Set task - Output all lines exactly, with nothing added or dropped.

Data extract -
========

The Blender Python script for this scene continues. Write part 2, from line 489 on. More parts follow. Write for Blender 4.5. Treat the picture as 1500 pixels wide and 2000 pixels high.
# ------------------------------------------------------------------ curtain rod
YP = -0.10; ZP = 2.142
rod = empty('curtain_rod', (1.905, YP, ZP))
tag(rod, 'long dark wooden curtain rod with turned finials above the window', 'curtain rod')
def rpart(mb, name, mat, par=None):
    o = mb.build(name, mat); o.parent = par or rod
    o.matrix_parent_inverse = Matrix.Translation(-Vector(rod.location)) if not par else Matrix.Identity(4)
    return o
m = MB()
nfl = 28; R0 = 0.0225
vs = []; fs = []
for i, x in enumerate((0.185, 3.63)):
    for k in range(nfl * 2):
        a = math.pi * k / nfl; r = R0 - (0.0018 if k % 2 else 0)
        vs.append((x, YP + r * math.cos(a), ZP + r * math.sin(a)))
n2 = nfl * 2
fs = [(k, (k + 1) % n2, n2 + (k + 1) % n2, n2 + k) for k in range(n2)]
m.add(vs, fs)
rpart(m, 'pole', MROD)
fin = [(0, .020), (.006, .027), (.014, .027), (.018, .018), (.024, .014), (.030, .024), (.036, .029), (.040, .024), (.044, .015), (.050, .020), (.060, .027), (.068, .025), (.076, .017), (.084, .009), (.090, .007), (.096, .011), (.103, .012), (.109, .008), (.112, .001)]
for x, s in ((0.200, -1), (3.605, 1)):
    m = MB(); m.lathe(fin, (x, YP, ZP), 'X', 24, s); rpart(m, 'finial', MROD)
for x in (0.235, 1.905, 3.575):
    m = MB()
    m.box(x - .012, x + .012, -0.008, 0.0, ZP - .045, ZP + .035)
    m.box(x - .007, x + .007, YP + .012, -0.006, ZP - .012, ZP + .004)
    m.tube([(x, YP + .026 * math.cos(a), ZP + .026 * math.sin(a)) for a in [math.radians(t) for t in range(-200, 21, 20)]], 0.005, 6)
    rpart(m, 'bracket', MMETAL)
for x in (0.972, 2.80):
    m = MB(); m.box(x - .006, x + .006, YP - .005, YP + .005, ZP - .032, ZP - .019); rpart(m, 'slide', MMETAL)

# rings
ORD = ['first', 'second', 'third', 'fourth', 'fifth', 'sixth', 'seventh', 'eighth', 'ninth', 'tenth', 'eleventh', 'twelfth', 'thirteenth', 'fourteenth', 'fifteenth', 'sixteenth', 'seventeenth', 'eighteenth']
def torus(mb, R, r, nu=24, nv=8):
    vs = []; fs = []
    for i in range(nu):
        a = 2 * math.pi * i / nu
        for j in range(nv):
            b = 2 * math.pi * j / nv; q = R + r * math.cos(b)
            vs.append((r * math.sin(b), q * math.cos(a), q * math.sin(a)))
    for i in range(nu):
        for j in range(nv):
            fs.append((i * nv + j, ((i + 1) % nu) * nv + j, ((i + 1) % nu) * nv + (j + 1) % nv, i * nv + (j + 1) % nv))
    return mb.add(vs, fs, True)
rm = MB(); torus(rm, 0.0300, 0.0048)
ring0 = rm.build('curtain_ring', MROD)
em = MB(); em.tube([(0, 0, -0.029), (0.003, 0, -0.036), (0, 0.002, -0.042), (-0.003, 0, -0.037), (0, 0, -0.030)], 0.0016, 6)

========

In response -
The Blender Python script for this scene continues. Write part 2, from line 489 on. More parts follow. Write for Blender 4.5. Treat the picture as 1500 pixels wide and 2000 pixels high.
# ------------------------------------------------------------------ curtain rod
YP = -0.10; ZP = 2.142
rod = empty('curtain_rod', (1.905, YP, ZP))
tag(rod, 'long dark wooden curtain rod with turned finials above the window', 'curtain rod')
def rpart(mb, name, mat, par=None):
    o = mb.build(name, mat); o.parent = par or rod
    o.matrix_parent_inverse = Matrix.Translation(-Vector(rod.location)) if not par else Matrix.Identity(4)
    return o
m = MB()
nfl = 28; R0 = 0.0225
vs = []; fs = []
for i, x in enumerate((0.185, 3.63)):
    for k in range(nfl * 2):
        a = math.pi * k / nfl; r = R0 - (0.0018 if k % 2 else 0)
        vs.append((x, YP + r * math.cos(a), ZP + r * math.sin(a)))
n2 = nfl * 2
fs = [(k, (k + 1) % n2, n2 + (k + 1) % n2, n2 + k) for k in range(n2)]
m.add(vs, fs)
rpart(m, 'pole', MROD)
fin = [(0, .020), (.006, .027), (.014, .027), (.018, .018), (.024, .014), (.030, .024), (.036, .029), (.040, .024), (.044, .015), (.050, .020), (.060, .027), (.068, .025), (.076, .017), (.084, .009), (.090, .007), (.096, .011), (.103, .012), (.109, .008), (.112, .001)]
for x, s in ((0.200, -1), (3.605, 1)):
    m = MB(); m.lathe(fin, (x, YP, ZP), 'X', 24, s); rpart(m, 'finial', MROD)
for x in (0.235, 1.905, 3.575):
    m = MB()
    m.box(x - .012, x + .012, -0.008, 0.0, ZP - .045, ZP + .035)
    m.box(x - .007, x + .007, YP + .012, -0.006, ZP - .012, ZP + .004)
    m.tube([(x, YP + .026 * math.cos(a), ZP + .026 * math.sin(a)) for a in [math.radians(t) for t in range(-200, 21, 20)]], 0.005, 6)
    rpart(m, 'bracket', MMETAL)
for x in (0.972, 2.80):
    m = MB(); m.box(x - .006, x + .006, YP - .005, YP + .005, ZP - .032, ZP - .019); rpart(m, 'slide', MMETAL)

# rings
ORD = ['first', 'second', 'third', 'fourth', 'fifth', 'sixth', 'seventh', 'eighth', 'ninth', 'tenth', 'eleventh', 'twelfth', 'thirteenth', 'fourteenth', 'fifteenth', 'sixteenth', 'seventeenth', 'eighteenth']
def torus(mb, R, r, nu=24, nv=8):
    vs = []; fs = []
    for i in range(nu):
        a = 2 * math.pi * i / nu
        for j in range(nv):
            b = 2 * math.pi * j / nv; q = R + r * math.cos(b)
            vs.append((r * math.sin(b), q * math.cos(a), q * math.sin(a)))
    for i in range(nu):
        for j in range(nv):
            fs.append((i * nv + j, ((i + 1) % nu) * nv + j, ((i + 1) % nu) * nv + (j + 1) % nv, i * nv + (j + 1) % nv))
    return mb.add(vs, fs, True)
rm = MB(); torus(rm, 0.0300, 0.0048)
ring0 = rm.build('curtain_ring', MROD)
em = MB(); em.tube([(0, 0, -0.029), (0.003, 0, -0.036), (0, 0.002, -0.042), (-0.003, 0, -0.037), (0, 0, -0.030)], 0.0016, 6)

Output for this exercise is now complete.